Chacun semble destiné à le ramener vers cette perte, ce vide impossible à combler. Tel un couperet tranchant, son audition de la dernière chance devant Bud Grossman se termine sur ce funeste conseil du manager : revenir auprès de ce partenaire et reformer un binôme qui n’existe désormais plus dans le monde des vivants. « I don’t see a lot of money here » : le mercantilisme d’une industrie musicale gangrenée par l’appât du gain se résume en une seule phrase prononcée après une performance pourtant irréprochable. Llewyn Davis a beau suspendre le temps lorsqu’il narre The Death of Queen Jane, la pureté et l’authenticité de son interprétation ne valent rien face aux mécanismes étouffants d’un système où la richesse se mesure en billets de banque. Las, l’expression indéchiffrable du personnage, usé par cette course effrénée à nouveau noyée sous l’échec, rassemble parfaitement ce mélange de résignation et d’éternel recommencement vécu par ceux dont la défaite est quotidienne.

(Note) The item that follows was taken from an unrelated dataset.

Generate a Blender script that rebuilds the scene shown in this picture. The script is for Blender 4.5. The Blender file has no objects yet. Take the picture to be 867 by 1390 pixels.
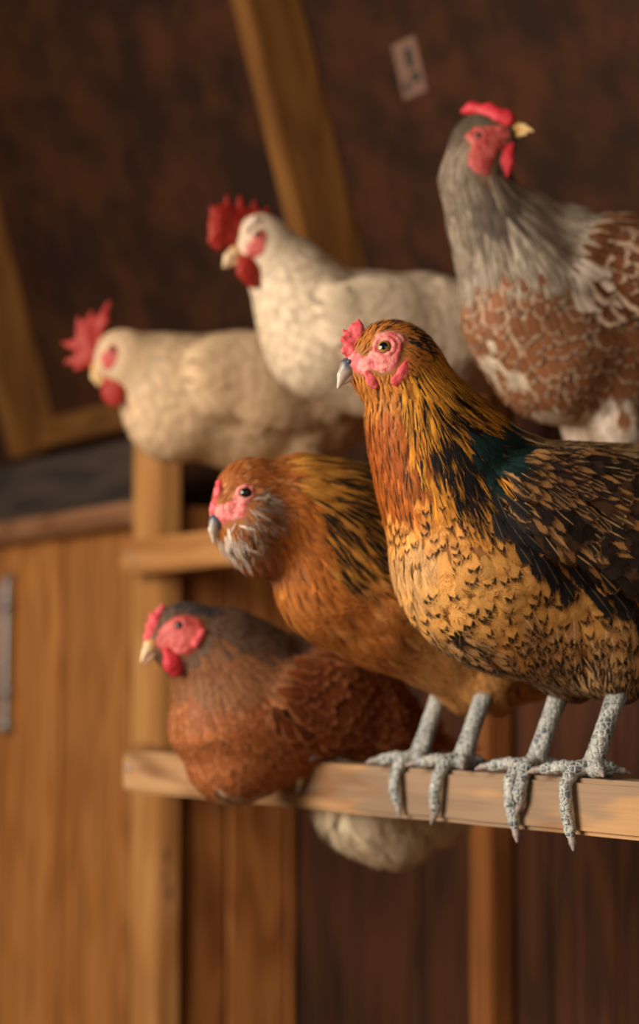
import bpy, math, random
import numpy as np
from mathutils import Vector, Matrix

# ------------------------------------------------------------------ camera, world, light, exposure
C = bpy.context.scene.collection
scene = bpy.context.scene
F = 3000.0                      # focal length in pixels of the 867 x 1390 frame
PITCH = math.atan(233.0 / 3000.0)
CAM = np.array([0.0, 0.0, 0.879])
RIGHT = np.array([1.0, 0, 0]); FWD = np.array([0, math.cos(PITCH), math.sin(PITCH)]); UPV = np.array([0, -math.sin(PITCH), math.cos(PITCH)])
cam_d = bpy.data.cameras.new('camera'); cam = bpy.data.objects.new('camera', cam_d); C.objects.link(cam)
cam.location = CAM; cam.rotation_euler = (math.pi / 2 + PITCH, 0, 0)
cam_d.sensor_fit = 'HORIZONTAL'; cam_d.sensor_width = 24.0; cam_d.lens = F * 24.0 / 867.0
cam_d.clip_start = 0.05; cam_d.clip_end = 60
cam_d.dof.use_dof = True; cam_d.dof.focus_distance = 1.73; cam_d.dof.aperture_fstop = 4.0; cam_d.dof.aperture_blades = 0
scene.camera = cam

world = bpy.data.worlds.new('world'); scene.world = world; world.use_nodes = True
world.node_tree.nodes['Background'].inputs[0].default_value = (1.0, 0.86, 0.70, 1)
world.node_tree.nodes['Background'].inputs[1].default_value = 0.09

def area(name, loc, target, sx, sy, power, col):
    l = bpy.data.lights.new(name, 'AREA'); l.shape = 'RECTANGLE'; l.size = sx; l.size_y = sy; l.energy = power; l.color = col
    o = bpy.data.objects.new(name, l); C.objects.link(o); o.location = loc
    o.rotation_euler = (Vector(target) - Vector(loc)).to_track_quat('-Z', 'Y').to_euler()
    return o
area('daylight_open_side', (-2.0, 0.75, 1.55), (0.1, 2.3, 0.95), 1.6, 1.3, 112, (1.0, 0.90, 0.78))
area('front_fill', (0.5, -0.6, 1.5), (0.15, 2.1, 0.9), 1.2, 1.2, 7.5, (1.0, 0.88, 0.74))  # weak fill lamp added behind the camera; no doorway is built there
scene.view_settings.view_transform = 'Standard'; scene.view_settings.look = 'None'
scene.view_settings.exposure = 0.07; scene.view_settings.gamma = 1.0
try: scene.view_settings.use_curve_mapping = False
except Exception: pass
scene.cycles.use_denoising = True
scene.cycles.max_bounces = 6; scene.cycles.transparent_max_bounces = 20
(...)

On ne sait si les frères Coen ont voulu transformer le dépressif en hilarant (ou l’inverse) ou si leur profond cynisme s’est mué en une éventuelle misanthropie mais Inside Llewyn Davis demeure, à ce jour, le long-métrage qui représente le mieux leur filmographie. Sous ses airs d’acerbe critique de l’univers artistique, il est, encore une fois, un vibrant hommage à ces losers magnifiques chers aux deux réalisateurs. En jouant avec les genres, ils racontent, à leur manière, l’ingratitude et l’injustice d’un métier où il y a beaucoup d’appelés pour peu d’élus, un seul Bob Dylan pour une pléthore de prédécesseurs. Ils évoquent aussi, en creux, les dysfonctionnements d’une société où la médiocrité fait recette alors que le vrai talent reste à l’ombre, éloigné de la lumière qu’il mérite. « I’m tired », trois mots suffisent pour expliciter cet abattement qu’une simple nuit de sommeil ne saurait réparer : la fatigue de Llewyn Davis – et, plus généralement, de ceux qui luttent sans cesse pour perpétuellement chuter – n’a rien de sensationnelle, elle est juste le lourd prix à payer pour conserver son intégrité.